Наступает такой желанный для всех землян мир, в ожидании которого находятся все присутствующие зрители и все жители афинского государства, как в амфитеатре, так и на орхестре. Но в амфитеатре еще только предчувствуют мирное время, а на орхестре им уже наслаждаются.
Как бы там ни было, передышка в кровавой бойне, по утверждению историка Фукидида, наступила сразу после городских Дионисий. Передышка эта вошла в историю под названием Никиев мир, поскольку окончательную точку в переговорах поставил именно этот полководец. Как и большинство афинян, Никий всецело находился под обаянием комедии Аристофана.
Женщины против войны
Никиев мир, заключенный между Афинами и Спартой в 421 году до н. э., обещал спокойную жизнь на протяжении ближайших пятидесяти лет.

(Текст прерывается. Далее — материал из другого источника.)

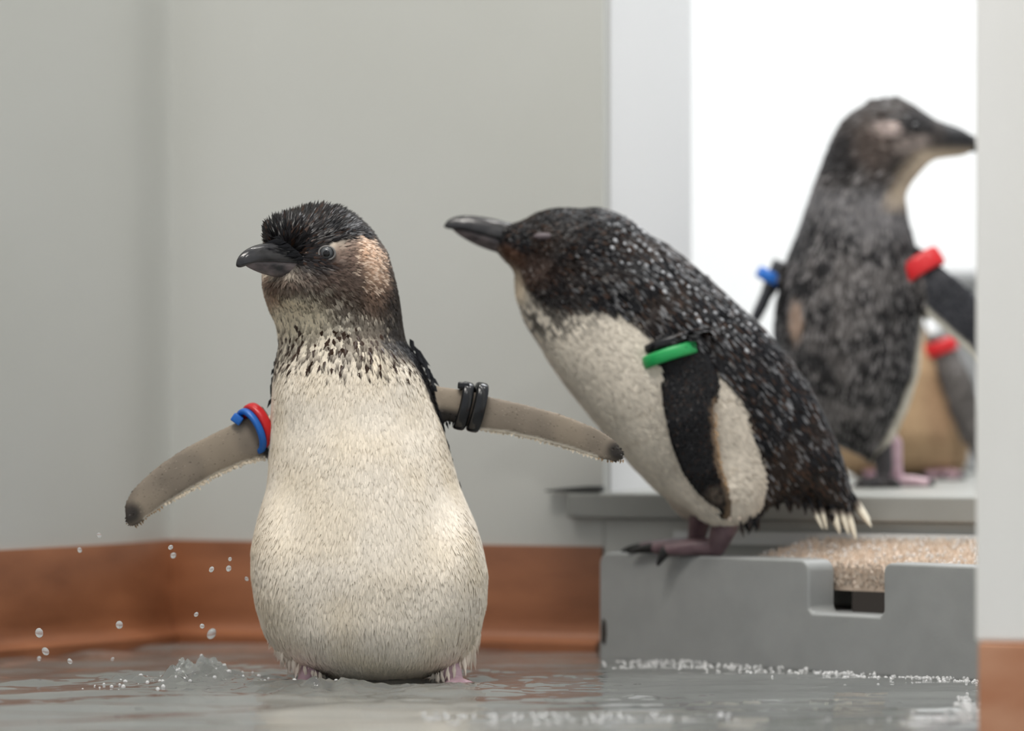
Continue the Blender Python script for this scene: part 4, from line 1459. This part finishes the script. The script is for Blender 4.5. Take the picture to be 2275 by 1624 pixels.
# ================================================================== penguin 4: mostly hidden behind penguin 3
b4 = Bird(3.66, (1800, 540, -170), (2290, 1070, 170), 6.0)
f = b4.loft((2010, 560), (2010, 1060), [(1940, 560), (1905, 585), (1892, 630), (1905, 690), (1885, 760), (1862, 840), (1850, 920), (1852, 990), (1866, 1035), (1900, 1056)],
            [(1980, 560), (2015, 585), (2030, 630), (2035, 690), (2070, 760), (2105, 840), (2135, 920), (2150, 990), (2144, 1035), (2110, 1056)],
            [(0, 20), (40, 62), (110, 70), (250, 110), (400, 130), (470, 90), (495, 30)], [(0, -10), (500, 0)], sig=10)
b4.add(f)
f = b4.loft((2060, 740), (2185, 1040), [(2090, 735), (2118, 775), (2150, 840), (2175, 920), (2192, 1000), (2190, 1040)], [(2045, 750), (2068, 790), (2085, 850), (2112, 930), (2150, 1000), (2178, 1040)],
            [(0, 26), (60, 14), (200, 11), (300, 6), (325, 3)], [(0, -40), (100, -95), (300, -120)], sig=6)
b4.add(f, 12)
V4, F4 = b4.mesh(2)
b4.root = empty('penguin', tuple(b4.to_world((2010, 812 + (CAMH - LZ1) / b4.k, 0))))
tag(b4.root, 'penguin half hidden behind the charcoal one, tan belly and red band on a grey flipper', 'penguin')


def col4(P, N):
    u, v = P[:, 0], P[:, 1]
    n1, n2 = noise(P, 14, 31), noise(P, 40, 32)
    c = lin(190, 160, 126) * (0.85 + 0.25 * n2[:, None])
    c = mixc(c, lin(58, 54, 54), 1 - sstep(v + (n2 - 0.5) * 40, 690, 760))
    c = mixc(c, lin(150, 118, 92), blob(P, 2080, 880, 40, 90) * 0.6)
    ar = (u > np.interp(v, [740, 790, 850, 930, 1000, 1040], [2046, 2066, 2084, 2110, 2148, 2176])) & (v > 735) & (P[:, 2] < -45)
    c = np.where(ar[:, None], lin(92, 88, 86) * (0.8 + 0.4 * n2[:, None]), c)
    return np.clip(c, 0.002, 1)


part(b4, 'body', V4, F4, M['plumage'], col=col4(V4, b4.N3))
coat(b4, 5000, lambda c: np.where(c[:, 2] < 40, 1.0, 0.2), lambda P, N: np.tile([0.05, 1.0, 0], (len(P), 1)),
     lambda P, N, c: (np.full(len(P), 24.), np.full(len(P), 9.), np.full(len(P), .06), c * RNG.uniform(.85, 1.1, (len(P), 1)), c), col4)
FV = 812 + (CAMH - LZ1) / b4.k
beak(b4, (1962, 640, -66), (1945, 660, -150), (0, -1, 0.1), 20, 14, 15, 6, low_len=0.9)
for x in (1935, 1992):
    ew = b4.surf_w(x, 620)
    V, F = uv_sphere((x, 620, ew + 4), 8, (0, 0, -1))
    part(b4, 'eye', V, F, M['pupil'])
foot(b4, [(1960, 1030, -10, 20), (1958, 1048, -20, 15)], (1955, FV - 12, -30, 12), [(1915, FV - 9, -75), (1950, FV - 9, -92), (1985, FV - 9, -80)], M['pink'], 16, 9, 'pale pink foot', claw_len=14)
foot(b4, [(2075, 1030, -10, 20), (2078, 1048, -20, 15)], (2080, FV - 12, -30, 12), [(2050, FV - 9, -80), (2085, FV - 9, -92), (2125, FV - 9, -78)], M['pink'], 16, 9, 'pale pink foot', claw_len=14)
band(b4, (2082, 772, -64), (0.35, 0.92, 0), 34, 6, 0.7, (0.92, -0.35, 0), M['red'], 'red flipper band', 2.6)

# ------------------------------------------------------------------ water
def wave_h(X, Y):
    """water height in metres"""
    P = np.stack([X, Y, np.zeros_like(X)], 1)
    r = np.hypot(X + 0.095, (Y - 2.97) * 0.8)
    rs = np.hypot(X + 0.19, (Y - 2.97) * 0.9)
    g = lambda sc, sd: noise(P, sc, sd) - 0.5
    h = 0.0010 * g(0.16, 41) * 1.0
    # slow oblique swell on the left
    left = sstep(-X, -0.02, 0.12)
    ph = (Y * 62 + X * 22 + 2.2 * g(0.12, 42))
    h = h + (0.3 + 0.7 * left) * 0.00120 * np.sin(ph)
    h = h + 0.00055 * np.sin(Y * 105 - X * 14 + 3 * g(0.08, 44)) * (1 + 0.8 * (1 - sstep(Y, 2.7, 2.9)))
    # choppy ripples round the bird
    near = np.exp(-(r / 0.13) ** 2)
    chop = g(0.010, 45) * 0.6 + g(0.019, 46) + g(0.0055, 47) * 0.25
    h = h + near * 0.0030 * chop
    h = h + 0.00035 * chop * sstep(Y, 2.69, 2.72) * np.exp(-(r / 0.3) ** 2)
    h = h + 0.00022 * (g(0.006, 48) + g(0.012, 49)) * sstep(Y, 2.69, 2.73)
    # splash crests
    for (cu, cv, su, sv, am) in ((420, 1512, .014, .014, .0125), (470, 1505, .013, .014, .0120), (500, 1510, .02, .02, .004), (285, 1512, .02, .016, .0028), (390, 1520, .008, .012, .0045), (640, 1525, .03, .02, .0022),
                                 (700, 1532, .03, .016, .0030), (760, 1530, .02, .015, .0032), (900, 1528, .03, .016, .0020), (1030, 1525, .03, .02, .0016), (550, 1515, .02, .02, .0025)):
        D = CAMH * FPX / (cv - CY)
        x = (cu - CX) * D / FPX
        e = np.exp(-((X - x) / su) ** 2 - ((Y - D) / sv) ** 2)
        h = h + am * e * (0.75 + 1.5 * g(0.008, 51) + 1.0 * g(0.004, 52))
    # lip at the near edge of the puddle
    h = h + 0.0006 * np.exp(-((Y - 2.70 - 0.02 * X) / 0.008) ** 2)
    return h


def water_patch(xs, ys):
    X, Y = np.meshgrid(xs, ys, indexing='ij')
    V = np.stack([X.ravel(), Y.ravel(), np.zeros(X.size)], 1)
    V[:, 2] = wave_h(V[:, 0], V[:, 1])
    nx, ny = X.shape
    i = np.arange(nx * ny).reshape(nx, ny)
    F = np.stack([i[:-1, :-1].ravel(), i[1:, :-1].ravel(), i[1:, 1:].ravel(), i[:-1, 1:].ravel()], 1)
    return V, F


xs = np.concatenate([np.arange(-0.9, -0.42, 0.008), np.arange(-0.42, 0.30, 0.0019), np.arange(0.30, 0.6, 0.006)])
ys = np.concatenate([np.arange(2.1, 2.6, 0.008), np.arange(2.6, 3.12, 0.0024), np.arange(3.12, 3.42, 0.005)])
V, F = water_patch(xs, ys)


def wall_y(x):
    return np.where(x < -0.2323, 3.40 + (x + 0.2323) * (0.37 / 0.2277), 3.275 - 0.423 * (x - 0.0632))


cen = V[F].mean(1)
F = F[cen[:, 1] < wall_y(cen[:, 0]) - 0.004]
me = np_mesh('water', V, F)
o = link('water', me, M['water'])
tag(o, 'shallow rippling clear water covering the floor in front', 'water', kind='stuff')

# rows of bright wet beads: along the foot of the tray and along the near edge of the water
def bead_row(name, label, pts, n, spread_v, rmin, rmax):
    pts = np.array(pts, float)
    seg = np.linspace(0, len(pts) - 1, 200)
    lu = np.interp(seg, range(len(pts)), pts[:, 0]); lv = np.interp(seg, range(len(pts)), pts[:, 1]); lw = np.interp(seg, range(len(pts)), pts[:, 2])
    idx = RNG.choice(200, n, p=lw / lw.sum())
    u = lu[idx] + RNG.normal(0, 6, n)
    v = lv[idx] + RNG.normal(0, spread_v, n)
    D = CAMH * FPX / (v - CY)
    R = RNG.uniform(rmin, rmax, n) ** 1.0
    X = (u - CX) * D / FPX
    P = np.stack([X, D, wave_h(X, D) + R * 0.15], 1)
    V, F = beads_mesh(P, np.stack([R, R, R * RNG.uniform(0.7, 1.3, n)], 1), sub=2)
    o = link(name, np_mesh(name, V, F), M['beads'])
    return tag(o, label, 'water beads', kind='stuff')


bead_row('water_beads', 'bright beads of water along the foot of the grey tray', [(1335, 1478, .3), (1480, 1474, 1), (1700, 1486, 1), (2000, 1505, 1), (2175, 1516, 1)], 380, 4, .0005, .0014)
bead_row('water_beads', 'glittering beads of water along the near edge, lower middle', [(930, 1592, .3), (1050, 1594, 1), (1300, 1596, 1), (1520, 1598, 1), (1700, 1600, .25), (2000, 1604, .25), (2080, 1598, .6), (2165, 1596, 1)], 190, 5, .0006, .0014)
bead_row('water_beads', 'small patch of glittering beads beside the right foreground wall', [(2125, 1570, 1), (2165, 1566, 1)], 60, 10, .0006, .0014)
bead_row('water_beads', 'sparkling splash beads left of the front penguin', [(190, 1524, .3), (300, 1514, .4), (380, 1508, 1), (470, 1502, 1.2), (540, 1510, .5), (640, 1516, .4), (760, 1522, .3)], 130, 7, .0003, .0015)

# flying droplets
drops = [(265, 1388, 8), (470, 1408, 10), (87, 1406, 9), (101, 1447, 8), (385, 1234, 6.5), (379, 1216, 5.5), (220, 1189, 5.5), (177, 1222, 5), (470, 1265, 5.5), (508, 1263, 6),
         (548, 1286, 4.5), (449, 1391, 5.5), (436, 1365, 5), (87, 1463, 5), (155, 1469, 5.5), (511, 1242, 4), (250, 1464, 4)]
names = ['bright water droplet over the brown baseboard below the hanging flipper tip', 'largest water droplet, just left of the front penguin above the water',
         'water droplet at the far left in front of the baseboard foot', 'water droplet at the far left just above the water',
         'lower of two water droplets by the top of the baseboard', 'upper of two water droplets by the top of the baseboard',
         'highest water droplet, under the left flipper tip', 'water droplet on the top edge of the baseboard, far left',
         'left one of two level water droplets beside the front penguin', 'right one of two level water droplets beside the front penguin',
         'water droplet closest to the flank of the front penguin', 'small water droplet just above the largest one',
         'tiny water droplet above the largest one and its neighbour', 'tiny water droplet under the far left pair', 'faint water droplet low over the water at left',
         'faintest tiny droplet near the baseboard top beside the front penguin', 'faint tiny droplet low over the water below the bright one']
for i, (u, v, r) in enumerate(drops):
    D = 2.96 + 0.05 * math.sin(i * 2.1)
    p = px2w(u, v, D)
    bm = bmesh.new()
    bmesh.ops.create_icosphere(bm, subdivisions=3, radius=r * D / FPX)
    for q in bm.verts:
        q.co.z *= 1.12 + 0.1 * math.sin(i)
        q.co.x += q.co.z * 0.25 * math.sin(i * 1.7)
    o = bm_obj('water_droplet', bm, M['pale_drop'], smooth=True)
    o.location = p
    tag(o, names[i], 'water droplet', 'water droplets in the air')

Вполне возможно, что многим веселящимся зрителям, которые попивали вино и стонали до боли в животе, вызванной увиденным на орхестре, – и в жизни казалось возможным все то, что было придумано поэтом и воплощено актерами, что развлекало и увлекало публику. Однако вскоре, взвешивая результаты заключенного мира, они убедились, насколько действительность и выдумка рознятся между собою.
Никиев мир оказался глиняным. Он констатировал лишь усталость обеих сторон, отражал всеобщее желание передохнуть, прийти в себя, оглядеться вокруг.
Никиев мир не решал даже самых наболевших вопросов, не говоря уж о том, что нисколько не устранял направления мыслей, которое установилось в Элладе. Этот мир не подсказывал, какой строй является предпочтительней, справедливей: демократический ли, установившийся в Афинах и во всем подвластном им лагере, либо же олигархический, культивируемый в Спарте и в союзных с ней государствах.
Мир, сказано, не решал и насущных вопросов. Афины так и не получили назад утраченный ими Амфиполь, в результате чего фракийские города не признавали их власти или хотя бы подобия протектората. Стало быть, затруднения с подвозом корабельного леса ничуть не устранялись. Это притом, что афиняне, уступая миротворцу Никию, отпустили всех знатных спартанских пленников.
Спартанцы, казалось бы, добились большего, нежели афиняне, однако и они не получили назад ни Пилоса, ни Киферы. В дополнение Аргос, вышедший из союза с воинственными спартанцами, примкнул к Афинам, как бы подтверждая высказывания аристофановских героев, что аргосцы любят кормиться одновременно с двух столов.